◆ **Saved entries**
▬▬▬

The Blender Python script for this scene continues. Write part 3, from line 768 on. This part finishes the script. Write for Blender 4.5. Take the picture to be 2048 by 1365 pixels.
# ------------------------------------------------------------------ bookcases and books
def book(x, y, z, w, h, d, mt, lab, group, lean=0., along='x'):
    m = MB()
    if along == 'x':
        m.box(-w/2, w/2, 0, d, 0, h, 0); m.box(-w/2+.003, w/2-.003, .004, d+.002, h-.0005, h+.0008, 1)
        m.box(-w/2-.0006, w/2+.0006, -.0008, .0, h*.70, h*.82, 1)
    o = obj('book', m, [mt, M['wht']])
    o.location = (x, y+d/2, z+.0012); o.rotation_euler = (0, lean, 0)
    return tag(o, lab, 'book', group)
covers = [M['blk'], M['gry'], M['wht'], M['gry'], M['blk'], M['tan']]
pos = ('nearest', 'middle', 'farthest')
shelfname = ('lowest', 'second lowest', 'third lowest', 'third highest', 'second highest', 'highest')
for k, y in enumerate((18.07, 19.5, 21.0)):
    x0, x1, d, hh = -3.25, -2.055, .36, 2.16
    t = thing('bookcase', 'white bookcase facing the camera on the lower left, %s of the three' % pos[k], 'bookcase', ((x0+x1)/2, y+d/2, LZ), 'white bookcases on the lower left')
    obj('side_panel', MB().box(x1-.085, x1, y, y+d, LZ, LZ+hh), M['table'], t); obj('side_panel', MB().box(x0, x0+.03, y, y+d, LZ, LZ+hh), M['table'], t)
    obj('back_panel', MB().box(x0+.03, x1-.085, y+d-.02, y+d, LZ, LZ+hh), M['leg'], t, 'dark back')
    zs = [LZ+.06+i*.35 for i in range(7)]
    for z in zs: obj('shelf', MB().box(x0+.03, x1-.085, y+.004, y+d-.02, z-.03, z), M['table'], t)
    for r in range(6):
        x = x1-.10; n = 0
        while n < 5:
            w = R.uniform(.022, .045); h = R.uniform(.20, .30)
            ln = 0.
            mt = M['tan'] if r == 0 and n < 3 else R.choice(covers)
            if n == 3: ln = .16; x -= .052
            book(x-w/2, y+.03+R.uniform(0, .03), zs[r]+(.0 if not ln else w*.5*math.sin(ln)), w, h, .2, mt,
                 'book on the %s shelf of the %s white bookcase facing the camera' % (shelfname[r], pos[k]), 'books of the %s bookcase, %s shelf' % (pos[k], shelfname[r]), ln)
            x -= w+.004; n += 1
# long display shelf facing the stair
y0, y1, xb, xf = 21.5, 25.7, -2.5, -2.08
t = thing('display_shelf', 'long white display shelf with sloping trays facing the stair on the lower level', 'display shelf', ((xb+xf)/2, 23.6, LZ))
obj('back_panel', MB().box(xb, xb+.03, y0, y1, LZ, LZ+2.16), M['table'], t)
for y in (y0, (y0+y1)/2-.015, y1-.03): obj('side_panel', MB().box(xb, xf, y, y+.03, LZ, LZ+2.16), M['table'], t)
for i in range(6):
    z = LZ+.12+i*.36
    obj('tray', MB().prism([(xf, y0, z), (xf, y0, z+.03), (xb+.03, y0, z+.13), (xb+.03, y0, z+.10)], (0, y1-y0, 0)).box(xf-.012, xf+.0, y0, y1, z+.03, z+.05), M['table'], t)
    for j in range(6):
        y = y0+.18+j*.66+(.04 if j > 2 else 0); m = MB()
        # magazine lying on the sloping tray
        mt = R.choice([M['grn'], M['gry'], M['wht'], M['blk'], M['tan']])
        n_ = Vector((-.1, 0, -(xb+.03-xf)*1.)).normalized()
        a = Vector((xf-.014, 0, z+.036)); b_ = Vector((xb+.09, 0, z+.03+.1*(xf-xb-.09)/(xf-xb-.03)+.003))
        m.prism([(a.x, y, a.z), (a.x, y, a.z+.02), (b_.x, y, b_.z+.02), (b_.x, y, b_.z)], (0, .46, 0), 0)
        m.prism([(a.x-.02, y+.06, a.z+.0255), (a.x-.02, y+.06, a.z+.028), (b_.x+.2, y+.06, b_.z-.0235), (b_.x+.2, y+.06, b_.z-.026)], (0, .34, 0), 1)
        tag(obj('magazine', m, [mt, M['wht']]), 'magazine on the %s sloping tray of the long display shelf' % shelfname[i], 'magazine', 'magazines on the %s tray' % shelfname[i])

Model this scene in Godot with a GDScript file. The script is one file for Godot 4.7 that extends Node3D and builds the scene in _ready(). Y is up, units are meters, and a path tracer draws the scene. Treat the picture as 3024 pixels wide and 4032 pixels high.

▬▬▬

◆ **AIM OF THE TASK**
Restate each record exactly as written.

◆ **FINISHED TASK**
The Blender Python script for this scene continues. Write part 3, from line 768 on. This part finishes the script. Write for Blender 4.5. Take the picture to be 2048 by 1365 pixels.
# ------------------------------------------------------------------ bookcases and books
def book(x, y, z, w, h, d, mt, lab, group, lean=0., along='x'):
    m = MB()
    if along == 'x':
        m.box(-w/2, w/2, 0, d, 0, h, 0); m.box(-w/2+.003, w/2-.003, .004, d+.002, h-.0005, h+.0008, 1)
        m.box(-w/2-.0006, w/2+.0006, -.0008, .0, h*.70, h*.82, 1)
    o = obj('book', m, [mt, M['wht']])
    o.location = (x, y+d/2, z+.0012); o.rotation_euler = (0, lean, 0)
    return tag(o, lab, 'book', group)
covers = [M['blk'], M['gry'], M['wht'], M['gry'], M['blk'], M['tan']]
pos = ('nearest', 'middle', 'farthest')
shelfname = ('lowest', 'second lowest', 'third lowest', 'third highest', 'second highest', 'highest')
for k, y in enumerate((18.07, 19.5, 21.0)):
    x0, x1, d, hh = -3.25, -2.055, .36, 2.16
    t = thing('bookcase', 'white bookcase facing the camera on the lower left, %s of the three' % pos[k], 'bookcase', ((x0+x1)/2, y+d/2, LZ), 'white bookcases on the lower left')
    obj('side_panel', MB().box(x1-.085, x1, y, y+d, LZ, LZ+hh), M['table'], t); obj('side_panel', MB().box(x0, x0+.03, y, y+d, LZ, LZ+hh), M['table'], t)
    obj('back_panel', MB().box(x0+.03, x1-.085, y+d-.02, y+d, LZ, LZ+hh), M['leg'], t, 'dark back')
    zs = [LZ+.06+i*.35 for i in range(7)]
    for z in zs: obj('shelf', MB().box(x0+.03, x1-.085, y+.004, y+d-.02, z-.03, z), M['table'], t)
    for r in range(6):
        x = x1-.10; n = 0
        while n < 5:
            w = R.uniform(.022, .045); h = R.uniform(.20, .30)
            ln = 0.
            mt = M['tan'] if r == 0 and n < 3 else R.choice(covers)
            if n == 3: ln = .16; x -= .052
            book(x-w/2, y+.03+R.uniform(0, .03), zs[r]+(.0 if not ln else w*.5*math.sin(ln)), w, h, .2, mt,
                 'book on the %s shelf of the %s white bookcase facing the camera' % (shelfname[r], pos[k]), 'books of the %s bookcase, %s shelf' % (pos[k], shelfname[r]), ln)
            x -= w+.004; n += 1
# long display shelf facing the stair
y0, y1, xb, xf = 21.5, 25.7, -2.5, -2.08
t = thing('display_shelf', 'long white display shelf with sloping trays facing the stair on the lower level', 'display shelf', ((xb+xf)/2, 23.6, LZ))
obj('back_panel', MB().box(xb, xb+.03, y0, y1, LZ, LZ+2.16), M['table'], t)
for y in (y0, (y0+y1)/2-.015, y1-.03): obj('side_panel', MB().box(xb, xf, y, y+.03, LZ, LZ+2.16), M['table'], t)
for i in range(6):
    z = LZ+.12+i*.36
    obj('tray', MB().prism([(xf, y0, z), (xf, y0, z+.03), (xb+.03, y0, z+.13), (xb+.03, y0, z+.10)], (0, y1-y0, 0)).box(xf-.012, xf+.0, y0, y1, z+.03, z+.05), M['table'], t)
    for j in range(6):
        y = y0+.18+j*.66+(.04 if j > 2 else 0); m = MB()
        # magazine lying on the sloping tray
        mt = R.choice([M['grn'], M['gry'], M['wht'], M['blk'], M['tan']])
        n_ = Vector((-.1, 0, -(xb+.03-xf)*1.)).normalized()
        a = Vector((xf-.014, 0, z+.036)); b_ = Vector((xb+.09, 0, z+.03+.1*(xf-xb-.09)/(xf-xb-.03)+.003))
        m.prism([(a.x, y, a.z), (a.x, y, a.z+.02), (b_.x, y, b_.z+.02), (b_.x, y, b_.z)], (0, .46, 0), 0)
        m.prism([(a.x-.02, y+.06, a.z+.0255), (a.x-.02, y+.06, a.z+.028), (b_.x+.2, y+.06, b_.z-.0235), (b_.x+.2, y+.06, b_.z-.026)], (0, .34, 0), 1)
        tag(obj('magazine', m, [mt, M['wht']]), 'magazine on the %s sloping tray of the long display shelf' % shelfname[i], 'magazine', 'magazines on the %s tray' % shelfname[i])

Model this scene in Godot with a GDScript file. The script is one file for Godot 4.7 that extends Node3D and builds the scene in _ready(). Y is up, units are meters, and a path tracer draws the scene. Treat the picture as 3024 pixels wide and 4032 pixels high.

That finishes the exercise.